Amos 7: Showdown Between Priest and Prophet



This piece first appeared in Rabbi Natasha's commentary on the 929 Tanakh Project here.

The Book of Amos mostly consists of prophecies, visions, and interactions between the Divine and the Prophet. However, in the seventh chapter, we come across a brief narrative conversation between Amos and Amaziah. Amos is a prophet from the Southern Kingdom of Judah, wherein the First Temple still stands proud; he has been sent by the Divine on a prophetic mission to the Northern Kingdom of Israel, in which there are two centres of religious worship: the temple of Dan and the temple of Bethel, both containing golden calves. The second character of this brief narrative is Amaziah, the priest of the temple in Bethel. Two religious leaders stand in opposition to one another. 


The narrative begins with Amaziah sending a message to King Jeroboam II of Israel, warning the king that Amos’s critical prophecies are difficult for the people to hear, because Amos is prophesying about the death of the king and the upcoming exile. Amaziah then turns to Amos and tells him to flee, to return to the Land of Judah, and to ‘eat bread and prophesy there’ (7:12). Amos responds directly to Amaziah’s assumption that Amos is earning his living through prophesying, by stating (7:14): ‘I am not a prophet, and I am not the son of a prophet. I am a cattle breeder and a tender of sycamore figs.’ 


In this wonderful and strange statement, Amos highlights the assumptions that Amaziah the priest makes about religious leadership. Amos is not a prophet, nor the disciple of a prophet, by trade or profession. He is not earning his bread by offering comforting prophecies, like the professional prophets of the Northern Kingdom. Instead, Amos’s livelihood and training are in animal and plant care. And while this might read to our modern eyes as a humble profession, in the world of Amos and Amaziah, the implication would have been the opposite: Amos was a relatively wealthy man. He was not in need of prophesying to earn his bread; on the contrary, he left a comfortable existence behind him in order to prophesy. And Amos, unlike Amaziah, earns no friends on the political front in his prophesying.

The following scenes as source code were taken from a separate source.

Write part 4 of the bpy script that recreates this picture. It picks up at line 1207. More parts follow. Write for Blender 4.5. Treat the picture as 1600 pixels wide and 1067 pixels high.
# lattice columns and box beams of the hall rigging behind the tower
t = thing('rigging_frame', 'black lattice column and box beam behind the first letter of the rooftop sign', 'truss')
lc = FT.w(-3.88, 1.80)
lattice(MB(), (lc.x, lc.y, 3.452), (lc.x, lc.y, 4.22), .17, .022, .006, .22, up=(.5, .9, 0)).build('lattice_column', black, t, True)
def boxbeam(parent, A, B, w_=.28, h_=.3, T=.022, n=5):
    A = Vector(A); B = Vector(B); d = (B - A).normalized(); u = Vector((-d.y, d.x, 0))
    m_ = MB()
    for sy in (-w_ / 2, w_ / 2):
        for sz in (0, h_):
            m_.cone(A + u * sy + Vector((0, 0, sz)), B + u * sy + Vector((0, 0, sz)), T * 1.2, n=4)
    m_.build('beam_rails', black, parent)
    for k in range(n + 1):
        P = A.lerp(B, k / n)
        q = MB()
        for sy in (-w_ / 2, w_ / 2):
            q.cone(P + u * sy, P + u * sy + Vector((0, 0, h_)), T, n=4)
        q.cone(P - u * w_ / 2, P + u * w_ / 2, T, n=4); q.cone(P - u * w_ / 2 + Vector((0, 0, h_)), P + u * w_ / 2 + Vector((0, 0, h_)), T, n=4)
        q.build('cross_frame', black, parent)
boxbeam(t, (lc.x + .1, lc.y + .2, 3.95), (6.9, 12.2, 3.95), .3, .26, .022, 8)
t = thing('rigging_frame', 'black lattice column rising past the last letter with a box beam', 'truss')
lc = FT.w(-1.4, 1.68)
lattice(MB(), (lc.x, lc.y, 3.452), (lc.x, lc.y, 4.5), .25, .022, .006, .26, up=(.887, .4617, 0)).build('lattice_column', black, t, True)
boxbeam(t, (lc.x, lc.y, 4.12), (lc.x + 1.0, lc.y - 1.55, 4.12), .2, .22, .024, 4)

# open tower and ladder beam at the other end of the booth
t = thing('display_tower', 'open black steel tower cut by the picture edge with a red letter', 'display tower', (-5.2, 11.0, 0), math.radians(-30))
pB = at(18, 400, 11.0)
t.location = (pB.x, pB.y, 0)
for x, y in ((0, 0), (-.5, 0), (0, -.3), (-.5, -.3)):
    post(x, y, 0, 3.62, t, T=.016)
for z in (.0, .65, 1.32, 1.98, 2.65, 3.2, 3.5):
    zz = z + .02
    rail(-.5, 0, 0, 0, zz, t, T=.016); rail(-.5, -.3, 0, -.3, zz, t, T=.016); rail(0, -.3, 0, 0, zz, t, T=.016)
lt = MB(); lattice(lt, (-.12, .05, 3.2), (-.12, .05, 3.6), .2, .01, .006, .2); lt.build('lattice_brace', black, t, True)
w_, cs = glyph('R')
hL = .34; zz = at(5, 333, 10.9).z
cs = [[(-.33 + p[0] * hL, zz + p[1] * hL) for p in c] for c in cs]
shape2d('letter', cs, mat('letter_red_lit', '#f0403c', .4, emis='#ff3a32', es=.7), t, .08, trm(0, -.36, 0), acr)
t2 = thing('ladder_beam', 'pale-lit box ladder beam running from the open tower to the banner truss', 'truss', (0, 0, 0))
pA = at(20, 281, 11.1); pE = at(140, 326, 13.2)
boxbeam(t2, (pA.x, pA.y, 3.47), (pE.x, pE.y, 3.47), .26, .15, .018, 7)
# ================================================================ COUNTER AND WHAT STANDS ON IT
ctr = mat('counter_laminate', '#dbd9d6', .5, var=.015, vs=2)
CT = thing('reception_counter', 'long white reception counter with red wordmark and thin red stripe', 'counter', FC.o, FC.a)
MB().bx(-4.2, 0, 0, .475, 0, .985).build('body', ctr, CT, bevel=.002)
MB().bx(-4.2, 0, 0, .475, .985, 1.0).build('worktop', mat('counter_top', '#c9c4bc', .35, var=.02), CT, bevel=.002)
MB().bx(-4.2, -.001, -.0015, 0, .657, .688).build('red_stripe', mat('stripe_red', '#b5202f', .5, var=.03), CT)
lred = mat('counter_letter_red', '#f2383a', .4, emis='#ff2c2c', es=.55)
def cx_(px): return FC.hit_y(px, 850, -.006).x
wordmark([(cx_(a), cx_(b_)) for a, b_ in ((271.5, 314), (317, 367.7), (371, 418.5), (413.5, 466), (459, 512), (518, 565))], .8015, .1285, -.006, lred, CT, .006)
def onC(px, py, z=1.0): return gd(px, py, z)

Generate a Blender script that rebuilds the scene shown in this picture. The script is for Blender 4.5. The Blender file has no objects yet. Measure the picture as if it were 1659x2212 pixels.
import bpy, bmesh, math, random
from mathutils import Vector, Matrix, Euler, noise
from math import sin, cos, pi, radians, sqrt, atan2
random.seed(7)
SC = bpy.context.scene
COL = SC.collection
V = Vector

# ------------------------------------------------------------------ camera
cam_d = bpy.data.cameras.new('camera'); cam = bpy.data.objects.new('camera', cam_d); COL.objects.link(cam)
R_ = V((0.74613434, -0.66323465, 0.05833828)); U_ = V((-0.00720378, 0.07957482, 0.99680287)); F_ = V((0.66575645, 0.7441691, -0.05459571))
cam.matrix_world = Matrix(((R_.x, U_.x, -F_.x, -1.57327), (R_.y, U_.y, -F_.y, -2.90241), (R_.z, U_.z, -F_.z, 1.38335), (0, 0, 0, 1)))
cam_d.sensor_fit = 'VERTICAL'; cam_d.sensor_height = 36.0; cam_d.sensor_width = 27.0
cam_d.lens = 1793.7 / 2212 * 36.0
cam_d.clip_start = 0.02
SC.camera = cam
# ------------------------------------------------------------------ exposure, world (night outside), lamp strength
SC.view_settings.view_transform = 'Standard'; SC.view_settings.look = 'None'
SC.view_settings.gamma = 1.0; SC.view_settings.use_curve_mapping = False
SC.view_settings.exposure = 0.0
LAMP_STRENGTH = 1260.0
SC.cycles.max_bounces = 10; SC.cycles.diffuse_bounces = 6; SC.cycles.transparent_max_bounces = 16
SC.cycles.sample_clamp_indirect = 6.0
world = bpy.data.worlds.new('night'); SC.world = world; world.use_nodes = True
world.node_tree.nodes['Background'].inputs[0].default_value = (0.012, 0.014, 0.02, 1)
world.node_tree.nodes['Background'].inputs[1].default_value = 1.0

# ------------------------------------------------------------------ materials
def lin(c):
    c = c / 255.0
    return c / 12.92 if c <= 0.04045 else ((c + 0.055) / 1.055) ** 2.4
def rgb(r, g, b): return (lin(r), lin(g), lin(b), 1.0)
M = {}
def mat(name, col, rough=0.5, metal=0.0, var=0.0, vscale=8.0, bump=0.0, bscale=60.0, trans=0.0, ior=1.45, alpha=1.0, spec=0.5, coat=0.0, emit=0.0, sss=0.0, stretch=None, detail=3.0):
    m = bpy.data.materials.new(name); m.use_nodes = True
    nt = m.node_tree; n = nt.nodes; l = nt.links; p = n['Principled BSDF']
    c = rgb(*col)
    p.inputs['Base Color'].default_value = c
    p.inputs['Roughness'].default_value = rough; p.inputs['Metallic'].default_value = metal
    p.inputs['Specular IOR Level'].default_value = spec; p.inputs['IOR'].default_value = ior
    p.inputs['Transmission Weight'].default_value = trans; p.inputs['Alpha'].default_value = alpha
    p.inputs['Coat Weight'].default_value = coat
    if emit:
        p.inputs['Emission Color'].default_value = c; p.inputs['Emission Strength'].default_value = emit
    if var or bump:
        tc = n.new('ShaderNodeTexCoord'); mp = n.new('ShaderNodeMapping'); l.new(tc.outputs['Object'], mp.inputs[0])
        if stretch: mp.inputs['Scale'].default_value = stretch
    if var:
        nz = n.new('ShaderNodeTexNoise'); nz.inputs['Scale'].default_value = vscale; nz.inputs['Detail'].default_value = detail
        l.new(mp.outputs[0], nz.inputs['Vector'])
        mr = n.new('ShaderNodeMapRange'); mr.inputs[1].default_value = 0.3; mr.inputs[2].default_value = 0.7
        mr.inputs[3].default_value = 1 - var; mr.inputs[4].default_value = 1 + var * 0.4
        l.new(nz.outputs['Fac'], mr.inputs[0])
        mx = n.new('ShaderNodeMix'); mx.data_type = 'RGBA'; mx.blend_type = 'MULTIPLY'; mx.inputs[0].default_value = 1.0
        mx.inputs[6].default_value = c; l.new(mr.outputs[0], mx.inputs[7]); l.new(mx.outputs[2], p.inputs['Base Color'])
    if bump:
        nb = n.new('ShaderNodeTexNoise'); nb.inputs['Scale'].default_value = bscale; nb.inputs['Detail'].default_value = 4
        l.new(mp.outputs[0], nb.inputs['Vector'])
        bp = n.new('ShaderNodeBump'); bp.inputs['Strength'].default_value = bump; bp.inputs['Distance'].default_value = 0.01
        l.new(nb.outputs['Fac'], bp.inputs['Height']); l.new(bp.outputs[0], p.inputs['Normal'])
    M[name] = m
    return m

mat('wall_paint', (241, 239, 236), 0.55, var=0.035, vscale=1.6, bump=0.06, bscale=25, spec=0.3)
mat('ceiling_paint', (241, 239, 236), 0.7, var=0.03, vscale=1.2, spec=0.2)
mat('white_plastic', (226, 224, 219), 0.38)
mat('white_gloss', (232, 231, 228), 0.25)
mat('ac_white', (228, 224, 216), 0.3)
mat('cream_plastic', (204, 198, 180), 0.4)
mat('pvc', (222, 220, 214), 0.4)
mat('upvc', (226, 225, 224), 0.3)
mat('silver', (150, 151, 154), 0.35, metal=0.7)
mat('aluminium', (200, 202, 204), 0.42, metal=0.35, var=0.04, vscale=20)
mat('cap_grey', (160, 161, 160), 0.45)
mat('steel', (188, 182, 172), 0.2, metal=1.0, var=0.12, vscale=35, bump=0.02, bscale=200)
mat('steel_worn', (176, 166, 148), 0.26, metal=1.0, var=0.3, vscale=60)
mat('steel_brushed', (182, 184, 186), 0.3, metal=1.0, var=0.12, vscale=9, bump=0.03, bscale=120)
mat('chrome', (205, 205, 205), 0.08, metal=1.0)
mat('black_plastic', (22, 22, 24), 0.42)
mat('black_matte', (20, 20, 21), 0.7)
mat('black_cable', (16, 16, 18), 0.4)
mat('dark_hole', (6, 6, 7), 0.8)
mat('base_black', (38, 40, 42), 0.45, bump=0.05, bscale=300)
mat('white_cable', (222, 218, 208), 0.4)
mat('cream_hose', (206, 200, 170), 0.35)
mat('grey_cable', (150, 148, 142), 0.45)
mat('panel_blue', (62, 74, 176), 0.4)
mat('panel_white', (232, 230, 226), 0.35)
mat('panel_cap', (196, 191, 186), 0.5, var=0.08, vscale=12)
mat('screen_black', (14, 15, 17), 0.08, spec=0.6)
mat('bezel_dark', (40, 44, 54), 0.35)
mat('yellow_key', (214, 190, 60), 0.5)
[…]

Amos and Amaziah are, in some ways, opposites. Amaziah leads an idolatrous cult, has political capital, and is so entrenched in the idea that religious leadership is about wealth that he cannot imagine that not all prophets are professionals. Amos left a life of wealth and comfort behind him in order to make enemies in the Northern Kingdom by prophesying against the king, and he earns no money doing it. And yet somehow, the tender of sycamore figs has struck fear into the heart of the wealthy priest.